With no respite in sight for the Russia-Ukraine border crisis, oil prices were expected to speed higher on supply concerns for months, tracking the sanctions on Moscow and a flood of divestment from Russian oil assets by significant companies.

“Crude trades higher amid tightness concerns on the back of Russia-Ukraine fight, OPEC+ decision to raise output gradually and unexpected decline in US crude stocks. Crude may continue to trade higher unless there are genuine efforts to resolve Russia-Ukraine tensions, said Ravindra Rao, Head of Commodity Research at Kotak Securities.

Oil flew further past $110 a barrel. Before the crisis, oil prices were trading around $70-$75 per barrel and at that price, the world had finally accepted higher inflation was a serious threat.

“On Wednesday, crude oil settled on a positive note in the international markets as WTI crude settled at $110.60 per barrel and Brent settled at $114.56 per barrel,” said Rahul Kalantri, Vice President for Commodities at Mehta Equities.

“The OPEC+ have decided to maintain an increase in output by 4,00,000 barrels per day in March despite the price surge to record highs, ignoring the Ukraine crisis during their talks and snubbing calls from consumers for more oils. We expect WTI prices could test. $120 a barrel and Brent prices could test $125 a barrel in the upcoming sessions,” he added.

Still, Wall Street stocks and Asian bourses eeked out gains after US Federal Reserve Chair Jerome Powell Wednesday indicated rates would rise in March.
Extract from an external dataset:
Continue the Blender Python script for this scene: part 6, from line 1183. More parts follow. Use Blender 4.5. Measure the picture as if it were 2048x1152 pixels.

But Powell said the Ukraine war has made the outlook “highly uncertain.”

“Jerome Powell has signaled that the strong economy and elevated inflation makes it appropriate to hike rates in 2 weeks. Russia’s invasion of Ukraine has created significant uncertainty, meaning no preset path for rate hikes,” said James Knightley, Chief International Economist at ING.

“Of course, the uncertainty and the economic hit from sanctions following Russia’s invasion of Ukraine are addressed, but there is only so much that the Fed can say and unsurprisingly keep it to stating there will be no preset path to policy tightening and that they will respond to the newsflow/data as it comes,” he added.